Когда Лоуренс обнаружил, что меня не было в поезде, он вытащил Макса из кровати, привел на станцию и заставил с ним ждать последнего поезда. Он сказал Максу: «Это твое дело. Ты должен ждать этого поезда». Когда я рассказала Максу о своей ссоре с Леонорой, он так расстроился, что я в письме попросила ее не прекращать свои визиты. Но она больше не приезжала. Вероятно, причиной тому был ее муж.
Все время, что мы провели в Португалии, Лоуренс вел себя с Кей как ангел. Когда она болела и лежала в госпитале, она то и дело поручала ему отправлять телеграммы своему другу. Это стоило сотни escudo, и Лоуренс не только отправлял их, но еще и сам за них платил, даже когда у нас всех стали кончаться деньги. Кей боялась, что ее другу не удастся попасть в Соединенные Штаты. По пути с ним приключилось несколько происшествий: его корабль захватили, и его не пускали в страну без выкупа в пятьсот долларов. Кей спросила у Лоуренса, не смогу ли я дать ей денег взаймы; я не смогла, и тогда она заставила написать его матери. Миссис Вэйл не знала об их разрыве и одолжила им часть этой суммы. Меня взбесило, что Лоуренс ведет себя с Кей как шелковый, тогда как она всячески настраивала его против меня во время нашего развода, и я сильно поругалась с ним из-за этого. Макс, ненавидевший мексиканца лютой ненавистью, не одобрял гуманного поведения Лоуренса и пытался ему внушить, как сладка месть.

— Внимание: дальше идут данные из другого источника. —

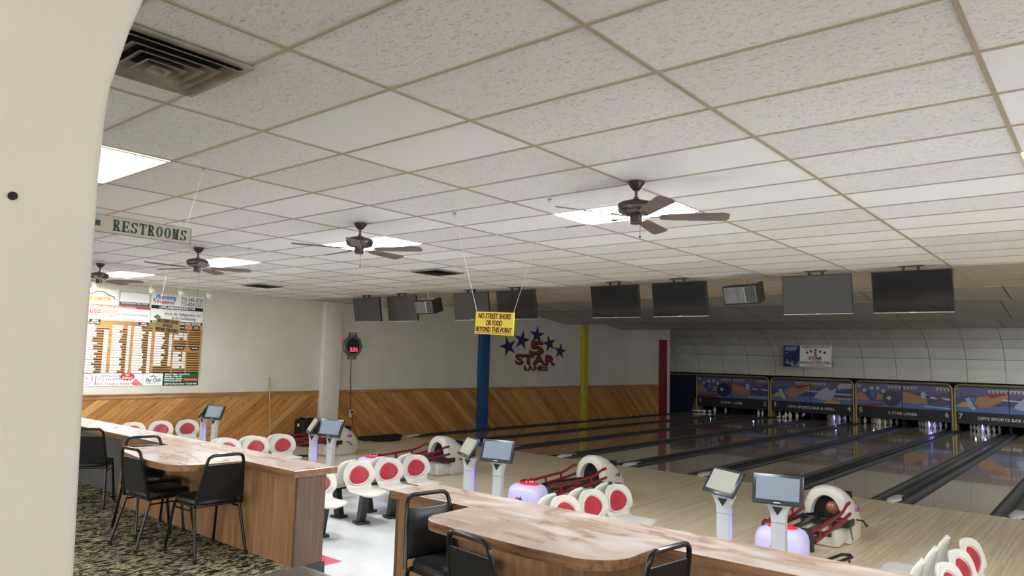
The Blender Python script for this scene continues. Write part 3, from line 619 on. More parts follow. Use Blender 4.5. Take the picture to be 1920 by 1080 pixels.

Наша жизнь в отеле проистекала странно. За маленькими детьми приглядывали Лоуренс, Пегин и старшая дочь Кей, а сама Кей оставалась в Лиссабоне и приезжала только на день по воскресеньям. У нас был длинный стол посередине столовой отеля. Я сидела во главе между Лоуренсом и Максом. За ними по обе стороны стола сидели шеренги детей, состоявшие из Синдбада возраста восемнадцати лет, Пегин — шестнадцати, Жаклин — шестнадцати, Бобби, он же Шерон — четырнадцати, Эппл — одиннадцати, Кэти — семи и Кловер — двух. Никто не знал, чья я жена и какое отношение к нам имеют Леонора и Кей. Нам постоянно задавали крайне неловкие вопросы. В отеле работал портье, которого Лоуренс окрестил Эдуардом Седьмым из-за его сходства с королем. Он обладал столь большим тактом, что, когда я однажды позвонила из Лиссабона сообщить, на каком поезде я приеду, он понял мое затруднение и, не зная, кому именно я хотела передать сообщение, вошел в столовую и обратился одновременно к Лоуренсу и Максу: «Мадам прибудет на девятичасовом поезде».